TASK TO COMPLETE: Each line of the listing that contains the word "script" is to be copied.
===
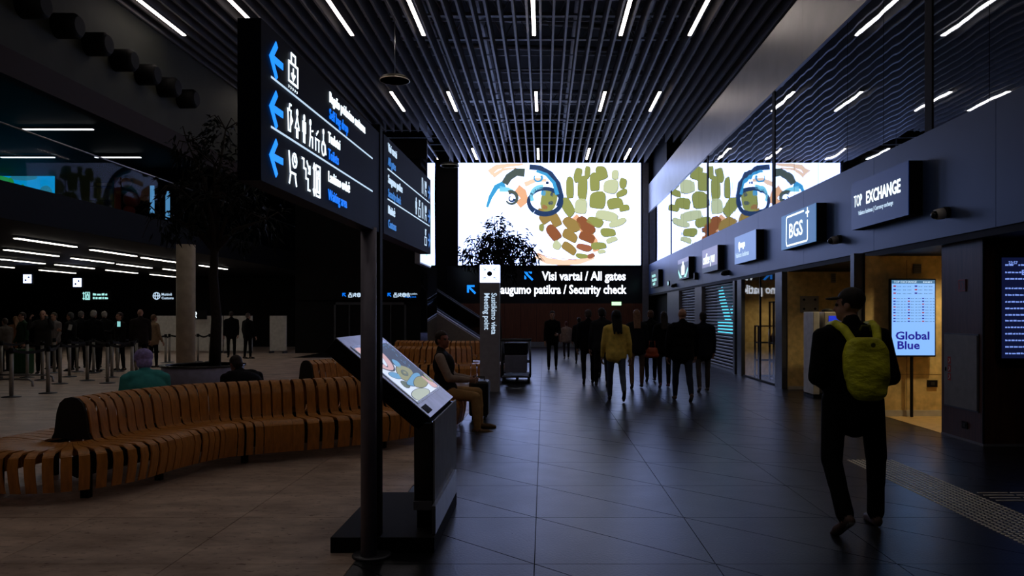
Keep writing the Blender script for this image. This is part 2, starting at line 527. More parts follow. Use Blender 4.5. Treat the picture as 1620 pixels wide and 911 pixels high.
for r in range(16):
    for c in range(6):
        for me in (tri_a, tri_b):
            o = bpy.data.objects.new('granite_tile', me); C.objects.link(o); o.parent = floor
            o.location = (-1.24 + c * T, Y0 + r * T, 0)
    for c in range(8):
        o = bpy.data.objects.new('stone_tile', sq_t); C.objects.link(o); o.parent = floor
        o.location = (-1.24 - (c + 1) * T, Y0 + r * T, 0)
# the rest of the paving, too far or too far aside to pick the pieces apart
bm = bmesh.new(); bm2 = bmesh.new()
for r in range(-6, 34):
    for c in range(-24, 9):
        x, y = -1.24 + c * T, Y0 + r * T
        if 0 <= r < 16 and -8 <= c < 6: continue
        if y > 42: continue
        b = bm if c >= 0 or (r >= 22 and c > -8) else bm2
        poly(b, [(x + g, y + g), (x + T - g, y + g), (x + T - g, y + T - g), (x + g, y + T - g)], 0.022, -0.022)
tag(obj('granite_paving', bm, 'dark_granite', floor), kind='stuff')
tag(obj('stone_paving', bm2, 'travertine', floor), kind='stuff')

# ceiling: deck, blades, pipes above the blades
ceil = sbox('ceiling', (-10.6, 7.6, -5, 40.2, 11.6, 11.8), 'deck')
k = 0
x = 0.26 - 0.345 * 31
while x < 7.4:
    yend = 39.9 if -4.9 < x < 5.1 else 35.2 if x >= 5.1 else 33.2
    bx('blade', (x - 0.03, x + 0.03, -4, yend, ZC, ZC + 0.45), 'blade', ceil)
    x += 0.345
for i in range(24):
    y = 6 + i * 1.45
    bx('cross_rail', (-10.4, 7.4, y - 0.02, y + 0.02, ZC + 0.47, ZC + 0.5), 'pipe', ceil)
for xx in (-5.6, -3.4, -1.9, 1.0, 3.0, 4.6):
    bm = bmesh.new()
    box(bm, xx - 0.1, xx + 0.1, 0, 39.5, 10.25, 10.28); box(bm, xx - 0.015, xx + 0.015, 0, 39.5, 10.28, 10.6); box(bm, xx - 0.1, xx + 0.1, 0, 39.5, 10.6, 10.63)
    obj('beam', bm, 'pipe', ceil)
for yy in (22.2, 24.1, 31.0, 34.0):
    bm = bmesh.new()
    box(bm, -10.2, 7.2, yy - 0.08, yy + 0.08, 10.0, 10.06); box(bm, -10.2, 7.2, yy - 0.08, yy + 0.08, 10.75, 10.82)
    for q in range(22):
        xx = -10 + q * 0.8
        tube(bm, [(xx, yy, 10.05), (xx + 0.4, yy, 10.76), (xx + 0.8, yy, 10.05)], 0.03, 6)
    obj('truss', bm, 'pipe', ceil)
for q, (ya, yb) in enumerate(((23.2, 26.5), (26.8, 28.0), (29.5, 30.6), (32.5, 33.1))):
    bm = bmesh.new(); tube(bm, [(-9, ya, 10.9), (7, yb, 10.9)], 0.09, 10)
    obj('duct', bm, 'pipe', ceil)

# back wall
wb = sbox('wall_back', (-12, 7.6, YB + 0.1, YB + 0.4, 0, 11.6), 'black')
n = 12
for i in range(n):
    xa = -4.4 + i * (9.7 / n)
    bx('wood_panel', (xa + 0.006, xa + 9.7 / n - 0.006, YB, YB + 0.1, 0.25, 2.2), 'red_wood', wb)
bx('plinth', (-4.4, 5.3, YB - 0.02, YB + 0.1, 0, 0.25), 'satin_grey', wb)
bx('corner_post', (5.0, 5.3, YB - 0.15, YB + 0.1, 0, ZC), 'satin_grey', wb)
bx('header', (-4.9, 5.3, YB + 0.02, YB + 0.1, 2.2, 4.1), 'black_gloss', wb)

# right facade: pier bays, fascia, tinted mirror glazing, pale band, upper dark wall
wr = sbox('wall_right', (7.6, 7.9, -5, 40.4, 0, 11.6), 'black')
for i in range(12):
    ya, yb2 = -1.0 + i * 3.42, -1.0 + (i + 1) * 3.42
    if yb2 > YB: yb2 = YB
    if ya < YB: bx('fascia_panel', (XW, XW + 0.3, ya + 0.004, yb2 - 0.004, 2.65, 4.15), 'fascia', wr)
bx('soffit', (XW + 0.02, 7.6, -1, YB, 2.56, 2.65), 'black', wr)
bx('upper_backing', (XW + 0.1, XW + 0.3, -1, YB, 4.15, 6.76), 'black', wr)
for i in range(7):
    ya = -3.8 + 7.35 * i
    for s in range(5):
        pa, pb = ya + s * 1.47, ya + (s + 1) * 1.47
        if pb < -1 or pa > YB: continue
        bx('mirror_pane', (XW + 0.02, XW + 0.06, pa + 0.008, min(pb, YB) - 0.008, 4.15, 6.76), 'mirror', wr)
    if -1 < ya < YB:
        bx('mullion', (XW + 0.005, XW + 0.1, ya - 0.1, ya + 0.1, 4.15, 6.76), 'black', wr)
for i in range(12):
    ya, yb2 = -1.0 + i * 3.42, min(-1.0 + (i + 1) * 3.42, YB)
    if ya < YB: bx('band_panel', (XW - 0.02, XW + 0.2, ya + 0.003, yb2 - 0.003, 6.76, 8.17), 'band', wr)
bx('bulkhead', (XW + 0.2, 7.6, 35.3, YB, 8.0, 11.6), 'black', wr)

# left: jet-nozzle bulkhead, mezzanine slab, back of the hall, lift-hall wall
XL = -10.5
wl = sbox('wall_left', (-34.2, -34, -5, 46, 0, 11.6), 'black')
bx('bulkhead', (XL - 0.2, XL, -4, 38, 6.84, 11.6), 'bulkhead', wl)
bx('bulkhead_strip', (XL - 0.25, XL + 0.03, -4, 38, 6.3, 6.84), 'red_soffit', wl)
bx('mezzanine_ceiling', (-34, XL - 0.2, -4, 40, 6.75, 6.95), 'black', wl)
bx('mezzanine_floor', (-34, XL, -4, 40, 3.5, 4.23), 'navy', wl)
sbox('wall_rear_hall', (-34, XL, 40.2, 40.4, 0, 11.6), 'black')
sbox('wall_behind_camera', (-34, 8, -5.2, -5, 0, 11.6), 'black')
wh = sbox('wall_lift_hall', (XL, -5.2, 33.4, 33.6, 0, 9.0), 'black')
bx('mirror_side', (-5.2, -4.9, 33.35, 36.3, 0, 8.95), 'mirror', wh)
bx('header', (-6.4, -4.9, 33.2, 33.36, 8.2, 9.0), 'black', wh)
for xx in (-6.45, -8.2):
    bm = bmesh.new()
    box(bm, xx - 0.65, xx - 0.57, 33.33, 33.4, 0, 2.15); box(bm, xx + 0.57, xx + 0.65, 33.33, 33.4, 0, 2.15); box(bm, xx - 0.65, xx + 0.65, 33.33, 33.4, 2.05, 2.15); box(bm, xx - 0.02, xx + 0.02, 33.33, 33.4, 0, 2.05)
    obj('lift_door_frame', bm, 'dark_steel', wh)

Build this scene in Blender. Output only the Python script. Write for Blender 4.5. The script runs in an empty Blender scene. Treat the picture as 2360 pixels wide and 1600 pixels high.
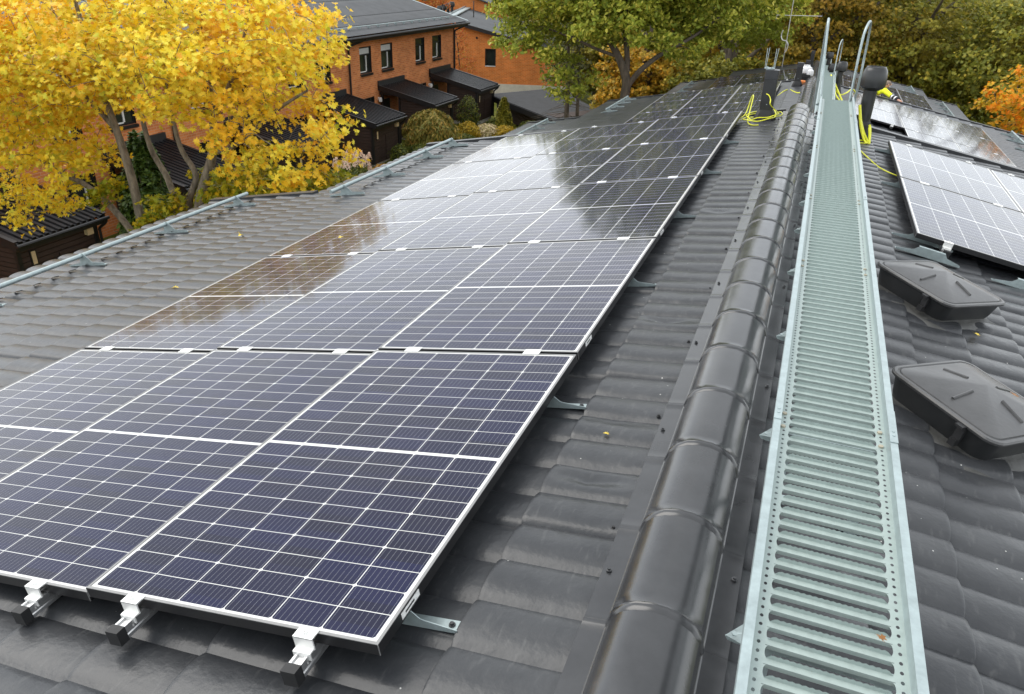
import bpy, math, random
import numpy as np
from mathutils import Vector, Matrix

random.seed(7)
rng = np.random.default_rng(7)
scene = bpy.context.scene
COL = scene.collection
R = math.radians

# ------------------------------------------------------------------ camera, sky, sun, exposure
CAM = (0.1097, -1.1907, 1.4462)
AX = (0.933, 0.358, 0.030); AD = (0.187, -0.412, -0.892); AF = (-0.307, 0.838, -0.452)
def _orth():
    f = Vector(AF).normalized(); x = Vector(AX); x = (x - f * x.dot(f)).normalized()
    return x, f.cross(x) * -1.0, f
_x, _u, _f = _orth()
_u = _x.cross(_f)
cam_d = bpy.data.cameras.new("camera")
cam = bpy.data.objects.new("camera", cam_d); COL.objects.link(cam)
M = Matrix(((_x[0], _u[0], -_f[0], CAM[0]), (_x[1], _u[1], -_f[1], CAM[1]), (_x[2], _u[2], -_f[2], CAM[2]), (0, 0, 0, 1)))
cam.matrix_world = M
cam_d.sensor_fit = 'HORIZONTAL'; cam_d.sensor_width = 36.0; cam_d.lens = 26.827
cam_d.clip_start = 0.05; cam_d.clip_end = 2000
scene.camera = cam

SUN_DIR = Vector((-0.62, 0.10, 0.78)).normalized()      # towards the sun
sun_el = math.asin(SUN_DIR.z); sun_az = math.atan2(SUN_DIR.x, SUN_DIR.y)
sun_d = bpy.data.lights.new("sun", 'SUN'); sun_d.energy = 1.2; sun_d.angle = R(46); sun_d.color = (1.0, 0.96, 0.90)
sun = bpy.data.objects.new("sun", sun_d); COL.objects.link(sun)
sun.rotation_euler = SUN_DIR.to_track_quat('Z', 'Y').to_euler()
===
ANSWER FOR THIS EXERCISE:
Keep writing the Blender script for this image. This is part 2, starting at line 527. More parts follow. Use Blender 4.5. Treat the picture as 1620 pixels wide and 911 pixels high.
Build this scene in Blender. Output only the Python script. Write for Blender 4.5. The script runs in an empty Blender scene. Treat the picture as 2360 pixels wide and 1600 pixels high.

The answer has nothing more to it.